'''

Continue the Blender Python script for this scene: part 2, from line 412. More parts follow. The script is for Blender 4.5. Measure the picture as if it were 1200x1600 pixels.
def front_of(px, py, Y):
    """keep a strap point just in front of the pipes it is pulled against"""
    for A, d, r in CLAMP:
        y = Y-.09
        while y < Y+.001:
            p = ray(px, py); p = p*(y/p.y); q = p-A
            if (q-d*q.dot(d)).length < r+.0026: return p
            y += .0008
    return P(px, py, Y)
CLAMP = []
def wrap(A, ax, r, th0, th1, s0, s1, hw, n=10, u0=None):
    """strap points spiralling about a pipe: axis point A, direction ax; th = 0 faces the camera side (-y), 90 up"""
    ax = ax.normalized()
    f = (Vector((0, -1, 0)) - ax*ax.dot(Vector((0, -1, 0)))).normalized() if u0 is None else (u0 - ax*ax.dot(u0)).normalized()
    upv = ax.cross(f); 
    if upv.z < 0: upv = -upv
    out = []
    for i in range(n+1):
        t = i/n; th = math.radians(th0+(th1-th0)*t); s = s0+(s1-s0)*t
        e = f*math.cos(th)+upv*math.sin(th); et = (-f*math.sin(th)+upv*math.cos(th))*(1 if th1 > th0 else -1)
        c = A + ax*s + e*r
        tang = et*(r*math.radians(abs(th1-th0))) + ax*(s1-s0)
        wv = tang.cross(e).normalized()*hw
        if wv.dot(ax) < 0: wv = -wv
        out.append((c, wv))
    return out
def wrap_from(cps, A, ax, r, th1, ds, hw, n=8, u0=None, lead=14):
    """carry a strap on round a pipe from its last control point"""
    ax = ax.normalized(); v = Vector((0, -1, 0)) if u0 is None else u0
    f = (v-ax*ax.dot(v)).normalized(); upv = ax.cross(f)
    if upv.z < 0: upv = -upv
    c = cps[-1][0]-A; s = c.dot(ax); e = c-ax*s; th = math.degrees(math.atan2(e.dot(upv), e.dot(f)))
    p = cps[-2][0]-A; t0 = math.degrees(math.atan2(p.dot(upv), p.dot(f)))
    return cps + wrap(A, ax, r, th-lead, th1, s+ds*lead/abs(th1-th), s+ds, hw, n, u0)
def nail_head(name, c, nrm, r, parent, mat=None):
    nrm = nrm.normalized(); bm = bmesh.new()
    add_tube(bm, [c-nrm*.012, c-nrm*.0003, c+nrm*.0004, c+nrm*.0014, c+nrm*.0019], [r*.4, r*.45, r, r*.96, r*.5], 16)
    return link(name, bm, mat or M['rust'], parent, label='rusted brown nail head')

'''

WHAT IS EXPECTED: Extract all of the data shown above without alteration.

FULL OUTPUT:
Continue the Blender Python script for this scene: part 2, from line 412. More parts follow. The script is for Blender 4.5. Measure the picture as if it were 1200x1600 pixels.
def front_of(px, py, Y):
    """keep a strap point just in front of the pipes it is pulled against"""
    for A, d, r in CLAMP:
        y = Y-.09
        while y < Y+.001:
            p = ray(px, py); p = p*(y/p.y); q = p-A
            if (q-d*q.dot(d)).length < r+.0026: return p
            y += .0008
    return P(px, py, Y)
CLAMP = []
def wrap(A, ax, r, th0, th1, s0, s1, hw, n=10, u0=None):
    """strap points spiralling about a pipe: axis point A, direction ax; th = 0 faces the camera side (-y), 90 up"""
    ax = ax.normalized()
    f = (Vector((0, -1, 0)) - ax*ax.dot(Vector((0, -1, 0)))).normalized() if u0 is None else (u0 - ax*ax.dot(u0)).normalized()
    upv = ax.cross(f); 
    if upv.z < 0: upv = -upv
    out = []
    for i in range(n+1):
        t = i/n; th = math.radians(th0+(th1-th0)*t); s = s0+(s1-s0)*t
        e = f*math.cos(th)+upv*math.sin(th); et = (-f*math.sin(th)+upv*math.cos(th))*(1 if th1 > th0 else -1)
        c = A + ax*s + e*r
        tang = et*(r*math.radians(abs(th1-th0))) + ax*(s1-s0)
        wv = tang.cross(e).normalized()*hw
        if wv.dot(ax) < 0: wv = -wv
        out.append((c, wv))
    return out
def wrap_from(cps, A, ax, r, th1, ds, hw, n=8, u0=None, lead=14):
    """carry a strap on round a pipe from its last control point"""
    ax = ax.normalized(); v = Vector((0, -1, 0)) if u0 is None else u0
    f = (v-ax*ax.dot(v)).normalized(); upv = ax.cross(f)
    if upv.z < 0: upv = -upv
    c = cps[-1][0]-A; s = c.dot(ax); e = c-ax*s; th = math.degrees(math.atan2(e.dot(upv), e.dot(f)))
    p = cps[-2][0]-A; t0 = math.degrees(math.atan2(p.dot(upv), p.dot(f)))
    return cps + wrap(A, ax, r, th-lead, th1, s+ds*lead/abs(th1-th), s+ds, hw, n, u0)
def nail_head(name, c, nrm, r, parent, mat=None):
    nrm = nrm.normalized(); bm = bmesh.new()
    add_tube(bm, [c-nrm*.012, c-nrm*.0003, c+nrm*.0004, c+nrm*.0014, c+nrm*.0019], [r*.4, r*.45, r, r*.96, r*.5], 16)
    return link(name, bm, mat or M['rust'], parent, label='rusted brown nail head')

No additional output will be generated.